In looking at the centaurs through the eyes of the Greek heroes, we're seeing creatures that are biform, clearly not like us, yet just as clearly containing, somehow, fully the upper half of an entity that's uncannily, undeniably, us. They provoke urgent anthropological inquiry.

"Pindar recounts how the Centaurs from their very origins were associated with the negation of marriage," says Page duBois in Centaurs and Amazons.

Pindar, Pythian 2:
 Unnatural lust throws men into dense trouble; it befell even him [Ixion], since the man in his ignorance chased a sweet fake and lay with a cloud, for its form was like the supreme celestial goddess, the daughter of Cronus. The hands of Zeus set it as a trap for him, a beautiful misery. Ixion brought upon himself the four-spoked fetter, his own ruin. He fell into inescapable bonds, and received the message that warns the whole world. She bore to him, without the blessing of the Graces, a monstrous offspring—there was never a mother or a son like this—honored neither by men nor by the laws of the gods. She raised him and named him Centaurus, [45] and he mated with the Magnesian mares in the foothills of Pelion, and from them was born a marvelous horde, which resembled both its parents: like the mother below, the father above. 

duBois:
"As liminal creatures, the Centaurs may be understood most fully if their sexual nature is taken into account. They are not simply nature spirits, or river creatures, but also hybrid monsters whose existence in myth permitted speculation about boundaries and kinds."  
"As liminal beings . . . they tested the the boundaries between man and beast, between nature and culture." Centaurs and Amazons.

We might do well to remember that the Parthenon's metopes depicted four battles: the battle of the giants against the Olympians; the battle of the Amazons and Athenians; the battle of Lapiths (with Theseus) vs. Centaurs, and the war of Troy. The war rages around borderlines between what the Greeks understood to be their own kind, and the other, in various guises.

More from the duBois book:


 




Monday, October 29, 2012

Rings within rings: an instance of chiastic structure

(Edited to clarify and added the Rubens)

At the end of Metamorphoses 12, Achilles falls to the arrow of Paris, guided and prompted by Apollo, who was stirred to action by Poseidon.

Ovid writes:
Now Achilles, grandson of Aeacus, the terror of the Phrygians, the glory and defence of the Pelasgian name, the invincible captain in battle, was burned: one god, Vulcan, armed him, and that same god consumed him. Now he is ash, and little if anything remains of Achilles, once so mighty, hardly enough to fill an urn. But his fame lives, enough to fill a world. That equals the measure of the man, and, in that, the son of Peleus is truly himself, and does not know the void of Tartarus. (Kline).

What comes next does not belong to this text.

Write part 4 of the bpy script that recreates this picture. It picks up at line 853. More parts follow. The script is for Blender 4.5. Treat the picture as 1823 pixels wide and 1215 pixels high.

Of course the word "fame" is actually gloria:
Iam timor ille Phrygum, decus et tutela Pelasgi
nominis, Aeacides, caput insuperabile bello,
arserat: armarat deus idem idemque cremarat;
iam cinis est, et de tam magno restat Achille                       615
nescio quid parvum, quod non bene conpleat urnam,
at vivit totum quae gloria conpleat orbem.
haec illi mensura viro respondet, et hac est
par sibi Pelides nec inania Tartara sentit. 

In addition to the distinction between the mortal remains of Achilles - barely enough to fill an urn - and his glory, which lives to fill the entire world (orbem, the realm of Fama), we note a favorite construction of classical authors, the chiasmus:
 armarat deus idem idemque cremarat;
armed by a god, the same god consumed him.
Rubens: Vulcan Presents Arms of Achilles to Thetis

The chiastic structure of the line: A - B : B - A plays out the mystery of the relation of human and divine in a demigod like Achilles -- he is both protected from injury and incinerated by the same god, in this case Hephaestus, or Vulcan. The sounds replicate the sense -- idem means "the same," and the same word is twice used. Armarat . . . cremarat reflect each other in syntax, meter, and sound.

The concentric shape of the line is not unlike the shape of the west pediment of the Parthenon, which tells the contest of Athena and Poseidon for the city of Athens, which forms a major feature of Metamorphoses 6 (click to enlarge the image:)




The pediment's balanced, formal symmetry places the chief figures in the center, with each half reflecting the other in geometric structure and sense.

It never hurts to look for chiastic structure, also known as ring structure, in classical works. The savage wedding of book 12 appears to reflect the brutal wedding feast of Perseus in Books 4 and 5. Achilles' glory fills the orbem at the end of book 12, reminding us of the world (orbem) of Fama at the book's beginning.

We might look at the death of Achilles in some detail, and ask: in this book that pays its strange Ovidian homage to Homer, to the epic, and to the Trojan War, why is there so little focus on the actual work of war between human actors who fight and one dies at the hands of the other?